Photo: Elena Costa Prado

SHE IS CURRENTLY in her third year and has carried out four studies so far, two of which have been published and a third has just been accepted. In her final study, she plans to investigate whether attitudes and behaviours towards oysters and mussels change for the better when they are served as a spreadable topping. She hopes that all her findings will benefit both consumers and industry when it comes to developing new products. Knowledge about food neophobia is not only relevant when it comes to seafood.

“A better understanding of food neophobia and how to overcome it can be also used, for example, to increase acceptance of plant-based food or food made from insects.”

Text: Camilla Persson
Photo: Elena Costa Prado

Seafood through the ages

THEN: There is a long tradition of oyster fishing along the west coast of Sweden, and there are many indications that Stone Age coastal inhabitants ate large quantities of oysters.
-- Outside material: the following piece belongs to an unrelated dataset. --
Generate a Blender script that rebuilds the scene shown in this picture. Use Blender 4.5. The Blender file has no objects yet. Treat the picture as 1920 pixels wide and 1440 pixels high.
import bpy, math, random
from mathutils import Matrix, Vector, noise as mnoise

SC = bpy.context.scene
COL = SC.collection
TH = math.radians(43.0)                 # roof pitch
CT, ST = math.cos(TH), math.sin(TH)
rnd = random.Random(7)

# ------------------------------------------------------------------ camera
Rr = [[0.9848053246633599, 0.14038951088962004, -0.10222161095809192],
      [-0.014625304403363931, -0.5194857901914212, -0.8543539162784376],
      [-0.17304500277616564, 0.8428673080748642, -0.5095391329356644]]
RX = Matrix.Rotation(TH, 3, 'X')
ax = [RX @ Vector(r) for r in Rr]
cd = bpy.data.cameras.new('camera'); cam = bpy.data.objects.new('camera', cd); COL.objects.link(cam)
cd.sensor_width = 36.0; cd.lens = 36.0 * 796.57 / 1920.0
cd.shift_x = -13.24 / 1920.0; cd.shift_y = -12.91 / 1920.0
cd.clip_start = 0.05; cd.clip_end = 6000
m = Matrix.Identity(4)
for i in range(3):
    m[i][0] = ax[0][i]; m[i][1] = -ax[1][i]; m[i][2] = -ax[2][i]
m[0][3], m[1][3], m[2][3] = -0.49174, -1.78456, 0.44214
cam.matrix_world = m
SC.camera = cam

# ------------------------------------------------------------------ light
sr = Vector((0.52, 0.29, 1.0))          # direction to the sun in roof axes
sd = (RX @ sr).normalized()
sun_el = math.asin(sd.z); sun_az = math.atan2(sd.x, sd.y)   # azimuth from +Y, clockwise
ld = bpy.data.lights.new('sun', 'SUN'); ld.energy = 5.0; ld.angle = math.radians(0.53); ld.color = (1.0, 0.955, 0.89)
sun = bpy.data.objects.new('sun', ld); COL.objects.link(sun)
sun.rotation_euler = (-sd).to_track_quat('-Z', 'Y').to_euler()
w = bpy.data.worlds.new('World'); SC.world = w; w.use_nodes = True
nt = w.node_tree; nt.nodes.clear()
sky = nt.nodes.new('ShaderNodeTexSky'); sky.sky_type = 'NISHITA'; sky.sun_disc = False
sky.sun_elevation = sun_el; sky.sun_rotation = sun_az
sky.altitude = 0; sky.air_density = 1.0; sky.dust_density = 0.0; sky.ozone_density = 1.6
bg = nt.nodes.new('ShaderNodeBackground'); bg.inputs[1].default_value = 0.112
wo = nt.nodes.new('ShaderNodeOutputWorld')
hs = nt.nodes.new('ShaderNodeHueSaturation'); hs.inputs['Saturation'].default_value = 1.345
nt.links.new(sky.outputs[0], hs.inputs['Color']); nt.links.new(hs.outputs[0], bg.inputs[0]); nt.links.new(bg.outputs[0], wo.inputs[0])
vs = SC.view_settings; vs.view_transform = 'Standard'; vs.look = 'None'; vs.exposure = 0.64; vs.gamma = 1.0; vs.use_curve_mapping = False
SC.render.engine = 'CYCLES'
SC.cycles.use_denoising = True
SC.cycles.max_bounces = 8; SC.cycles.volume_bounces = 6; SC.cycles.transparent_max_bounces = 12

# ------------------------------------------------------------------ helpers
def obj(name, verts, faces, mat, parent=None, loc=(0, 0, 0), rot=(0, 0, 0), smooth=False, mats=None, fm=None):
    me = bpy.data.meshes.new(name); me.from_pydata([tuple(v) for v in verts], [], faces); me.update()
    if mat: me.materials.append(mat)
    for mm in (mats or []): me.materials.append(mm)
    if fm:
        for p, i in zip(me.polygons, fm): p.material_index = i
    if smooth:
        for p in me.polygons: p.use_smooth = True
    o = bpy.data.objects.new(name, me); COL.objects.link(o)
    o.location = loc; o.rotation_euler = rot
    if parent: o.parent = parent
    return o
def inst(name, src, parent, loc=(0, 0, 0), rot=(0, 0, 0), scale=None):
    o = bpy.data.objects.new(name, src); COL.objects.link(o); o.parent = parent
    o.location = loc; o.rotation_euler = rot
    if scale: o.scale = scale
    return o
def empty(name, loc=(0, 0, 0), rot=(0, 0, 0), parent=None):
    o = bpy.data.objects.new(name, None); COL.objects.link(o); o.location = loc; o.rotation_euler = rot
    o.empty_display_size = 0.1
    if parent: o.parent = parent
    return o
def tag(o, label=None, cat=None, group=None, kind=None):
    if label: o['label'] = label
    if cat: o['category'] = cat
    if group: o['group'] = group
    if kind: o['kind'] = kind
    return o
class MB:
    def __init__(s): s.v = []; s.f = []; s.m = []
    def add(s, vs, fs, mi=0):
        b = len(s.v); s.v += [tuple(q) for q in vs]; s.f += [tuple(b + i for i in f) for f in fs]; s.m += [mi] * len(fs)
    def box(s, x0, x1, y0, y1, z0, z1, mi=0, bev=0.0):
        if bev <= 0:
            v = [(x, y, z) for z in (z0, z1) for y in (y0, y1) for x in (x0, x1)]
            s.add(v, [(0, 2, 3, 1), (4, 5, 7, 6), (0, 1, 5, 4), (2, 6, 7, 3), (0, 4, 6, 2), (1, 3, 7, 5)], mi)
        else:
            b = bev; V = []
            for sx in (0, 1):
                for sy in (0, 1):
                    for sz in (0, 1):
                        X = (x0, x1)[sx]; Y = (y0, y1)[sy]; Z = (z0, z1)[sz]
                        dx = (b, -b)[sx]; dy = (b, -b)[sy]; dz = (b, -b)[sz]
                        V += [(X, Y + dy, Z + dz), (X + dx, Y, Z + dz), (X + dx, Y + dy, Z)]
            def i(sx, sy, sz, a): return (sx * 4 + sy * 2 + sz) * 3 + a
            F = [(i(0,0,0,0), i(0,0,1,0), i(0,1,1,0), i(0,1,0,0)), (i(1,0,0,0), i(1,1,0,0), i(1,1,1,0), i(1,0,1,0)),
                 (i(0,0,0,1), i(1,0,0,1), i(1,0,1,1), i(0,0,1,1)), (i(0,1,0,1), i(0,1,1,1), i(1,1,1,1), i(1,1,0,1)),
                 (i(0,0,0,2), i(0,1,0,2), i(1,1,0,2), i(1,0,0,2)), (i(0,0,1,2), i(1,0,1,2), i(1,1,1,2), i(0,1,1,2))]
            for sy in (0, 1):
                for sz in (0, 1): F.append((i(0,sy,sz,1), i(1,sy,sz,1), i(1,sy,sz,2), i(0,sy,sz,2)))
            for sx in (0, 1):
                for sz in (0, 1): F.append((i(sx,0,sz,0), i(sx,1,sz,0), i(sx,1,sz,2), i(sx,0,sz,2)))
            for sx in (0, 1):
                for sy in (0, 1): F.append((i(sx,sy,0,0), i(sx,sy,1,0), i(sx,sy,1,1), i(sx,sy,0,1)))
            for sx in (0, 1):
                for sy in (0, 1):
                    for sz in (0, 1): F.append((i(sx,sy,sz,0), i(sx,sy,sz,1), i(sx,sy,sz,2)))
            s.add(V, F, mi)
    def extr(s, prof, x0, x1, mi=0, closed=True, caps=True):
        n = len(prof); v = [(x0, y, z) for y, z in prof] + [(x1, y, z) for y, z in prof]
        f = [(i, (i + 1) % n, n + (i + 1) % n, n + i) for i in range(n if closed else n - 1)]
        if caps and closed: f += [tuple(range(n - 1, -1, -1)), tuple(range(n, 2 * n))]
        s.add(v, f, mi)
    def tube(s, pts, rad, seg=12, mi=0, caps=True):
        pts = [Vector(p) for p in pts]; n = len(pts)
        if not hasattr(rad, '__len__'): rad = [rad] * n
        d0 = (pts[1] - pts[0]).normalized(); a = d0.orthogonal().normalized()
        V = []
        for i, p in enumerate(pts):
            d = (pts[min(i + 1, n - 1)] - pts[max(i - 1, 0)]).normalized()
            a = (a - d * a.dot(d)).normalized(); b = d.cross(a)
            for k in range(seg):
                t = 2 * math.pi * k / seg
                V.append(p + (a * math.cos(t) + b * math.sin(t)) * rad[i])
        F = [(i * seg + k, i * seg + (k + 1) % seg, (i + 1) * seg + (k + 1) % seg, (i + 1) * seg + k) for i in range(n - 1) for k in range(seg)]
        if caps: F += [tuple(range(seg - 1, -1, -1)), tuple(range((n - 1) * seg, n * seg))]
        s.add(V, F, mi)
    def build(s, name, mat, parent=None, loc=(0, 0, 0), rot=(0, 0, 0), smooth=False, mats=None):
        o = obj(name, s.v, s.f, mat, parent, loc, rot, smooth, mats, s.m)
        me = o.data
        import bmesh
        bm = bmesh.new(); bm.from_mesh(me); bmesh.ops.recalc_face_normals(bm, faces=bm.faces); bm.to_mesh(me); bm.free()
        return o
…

Climate changes during the Bronze Age and the Iron Age led to poorer conditions for oyster fishing, and for a long time Sweden did not catch its own oysters. In the Middle Ages, oysters – which, by then, were imported fresh and salted – became a prized delicacy among the aristocracy.
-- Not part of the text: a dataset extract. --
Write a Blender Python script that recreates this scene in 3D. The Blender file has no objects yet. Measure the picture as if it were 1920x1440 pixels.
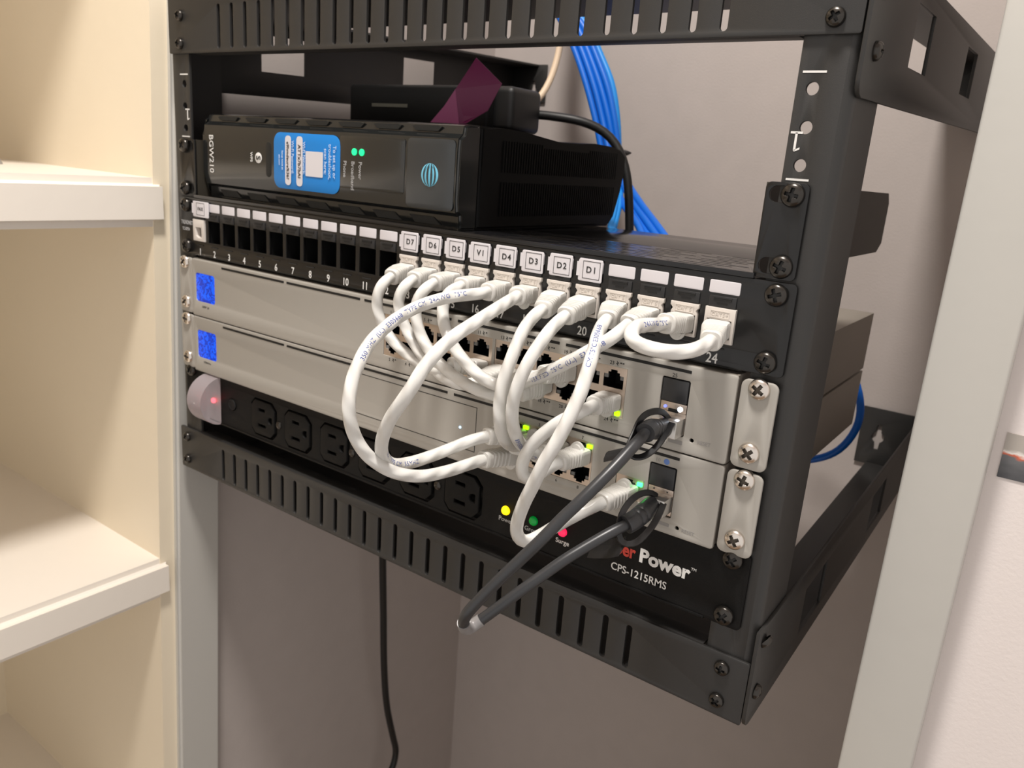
import bpy, bmesh, math, random
from mathutils import Vector, Matrix
random.seed(7)
scene = bpy.context.scene
C = scene.collection
PI = math.pi
S = 0.001                                    # all measures below are millimetres

# ---------------------------------------------------------------- camera, world, lamp, exposure
cam = bpy.data.cameras.new('camera'); camo = bpy.data.objects.new('camera', cam); C.objects.link(camo)
RX = Vector((0.8061847735, 0.5871560367, 0.0728964982))
RY = Vector((0.2145328337, -0.1752678687, -0.9608625481))
RZ = Vector((-0.5513998315, 0.7902714481, -0.2672625379))
m = Matrix((RX, -RY, -RZ)).transposed().to_4x4()
m.translation = Vector((341.69, -363.21, -47.09)) * S
camo.matrix_world = m
cam.sensor_width = 36; cam.sensor_fit = 'HORIZONTAL'; cam.lens = 1476.30 / 1920 * 36
cam.clip_start = 0.01
cam.dof.use_dof = True; cam.dof.focus_distance = 0.385; cam.dof.aperture_fstop = 18
scene.camera = camo
w = bpy.data.worlds.new('world'); scene.world = w; w.use_nodes = True
w.node_tree.nodes['Background'].inputs[0].default_value = (1, .95, .91, 1)
w.node_tree.nodes['Background'].inputs[1].default_value = 0.64
vs = scene.view_settings
vs.view_transform = 'Standard'; vs.look = 'None'; vs.gamma = 1; vs.use_curve_mapping = False
vs.exposure = 0.34
LAMP_POS = (140, -300, 850)
LAMP_R = 85
LAMP_POWER = 12.8
LAMP_COL = (1.0, .95, .895)
ld = bpy.data.lights.new('ceiling_lamp_light', 'AREA'); ld.shape = 'DISK'; ld.size = 2 * LAMP_R * S
ld.energy = LAMP_POWER; ld.color = LAMP_COL
lo = bpy.data.objects.new('ceiling_lamp_light', ld); C.objects.link(lo)
lo.location = Vector(LAMP_POS) * S

# ---------------------------------------------------------------- materials
def mat(name, col, rough=.5, metal=0., bump=0., bscale=300., emit=None, estr=0., coat=0., alpha=1., trans=0., var=0., spec=None, ior=None):
    m = bpy.data.materials.new(name); m.use_nodes = True
    nt = m.node_tree; n = nt.nodes; b = n['Principled BSDF']
    b.inputs['Base Color'].default_value = (*col, 1); b.inputs['Roughness'].default_value = rough
    b.inputs['Metallic'].default_value = metal
    if coat: b.inputs['Coat Weight'].default_value = coat; b.inputs['Coat Roughness'].default_value = .08
    if spec is not None: b.inputs['Specular IOR Level'].default_value = spec
    if trans: b.inputs['Transmission Weight'].default_value = trans
    if ior: b.inputs['IOR'].default_value = ior
    if alpha < 1: b.inputs['Alpha'].default_value = alpha
    if emit: b.inputs['Emission Color'].default_value = (*emit, 1); b.inputs['Emission Strength'].default_value = estr
    tc = n.new('ShaderNodeTexCoord')
    nz = n.new('ShaderNodeTexNoise'); nz.inputs['Scale'].default_value = bscale; nz.inputs['Detail'].default_value = 4
    nt.links.new(tc.outputs['Object'], nz.inputs['Vector'])
    if bump:
        bp = n.new('ShaderNodeBump'); bp.inputs['Strength'].default_value = bump; bp.inputs['Distance'].default_value = .0006
        nt.links.new(nz.outputs['Fac'], bp.inputs['Height']); nt.links.new(bp.outputs['Normal'], b.inputs['Normal'])
    if var:
        nz2 = n.new('ShaderNodeTexNoise'); nz2.inputs['Scale'].default_value = bscale * .08; nz2.inputs['Detail'].default_value = 5
        nt.links.new(tc.outputs['Object'], nz2.inputs['Vector'])
        mx = n.new('ShaderNodeMix'); mx.data_type = 'RGBA'
        mx.inputs[6].default_value = (*[max(0, c * (1 - var)) for c in col], 1); mx.inputs[7].default_value = (*[min(1, c * (1 + var)) for c in col], 1)
        nt.links.new(nz2.outputs['Fac'], mx.inputs[0]); nt.links.new(mx.outputs[2], b.inputs['Base Color'])
    return m
M = {}
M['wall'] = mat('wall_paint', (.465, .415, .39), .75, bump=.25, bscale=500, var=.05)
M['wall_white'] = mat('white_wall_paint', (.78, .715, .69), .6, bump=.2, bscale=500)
M['trim'] = mat('trim_paint', (.50, .485, .45), .45, bump=.25, bscale=60, var=.03)
M['shelf'] = mat('shelf_paint', (.83, .73, .565), .42, bump=.35, bscale=70, var=.02)
M['nosing'] = mat('shelf_paint_lit', (.85, .785, .70), .4, bump=.3, bscale=70)  # same paint as the panels; whiter look under the light put into the colour
M['floor'] = mat('floor_wood', (.32, .22, .14), .4, bump=.3, bscale=40, var=.2)
M['steel'] = mat('black_powder_coat', (.025, .024, .023), .46, bump=.12, bscale=2500)
M['panel'] = mat('black_panel', (.006, .0058, .006), .26, bump=.05, bscale=2500)
M['gloss'] = mat('glossy_black_tray', (.008, .008, .009), .17)
M['strip'] = mat('power_strip_black', (.0055, .0052, .005), .55, bump=.35, bscale=2500, spec=.18)
M['hole'] = mat('dark_cavity', (.002, .002, .002), .6)
M['blackplastic'] = mat('black_plastic', (.005, .005, .005), .5, bump=.2, bscale=2000, spec=.3)
M['latch'] = mat('latch_black_plastic', (.014, .014, .015), .5)
M['gwface'] = mat('gateway_face', (.012, .013, .013), .16, coat=.5)
M['gwside'] = mat('gateway_side', (.0035, .0035, .0035), .6, spec=.2)
M['gwvent'] = mat('gateway_vent', (.013, .014, .014), .5, spec=.3)
M['gwlens'] = mat('gateway_grey_lens', (.030, .034, .037), .18)
M['alu'] = mat('silver_painted_aluminium', (.40, .38, .345), .45, metal=.12, bump=.04, bscale=4000)
M['aludark'] = mat('grey_ink', (.28, .27, .26), .5)
M['ink'] = mat('black_ink', (.02, .02, .02), .5)
M['portframe'] = mat('port_shield_metal', (.62, .52, .44), .3, metal=.8)
M['ledoff'] = mat('unlit_light_pipe', (.18, .18, .18), .3)
M['chrome'] = mat('nickel_screw', (.78, .72, .66), .25, metal=1)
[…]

NOW: There is growing interest in eating more sustainable and climate-friendly food, and various efforts are being made to identify new ways of preparing seafood. Blue Food – Centre for Future Seafood has a vision of making Sweden “a leading producer of attractive and sustainable seafood”.

IN THE FUTURE: “In the future, I hope to see a wider range of seafood on Swedish plates,” says Elena. “Seafood is much more than fish, and much more than just four species. I hope consumers will learn to appreciate and enjoy certain species that are currently undervalued, such as oysters, mussels and seaweed.”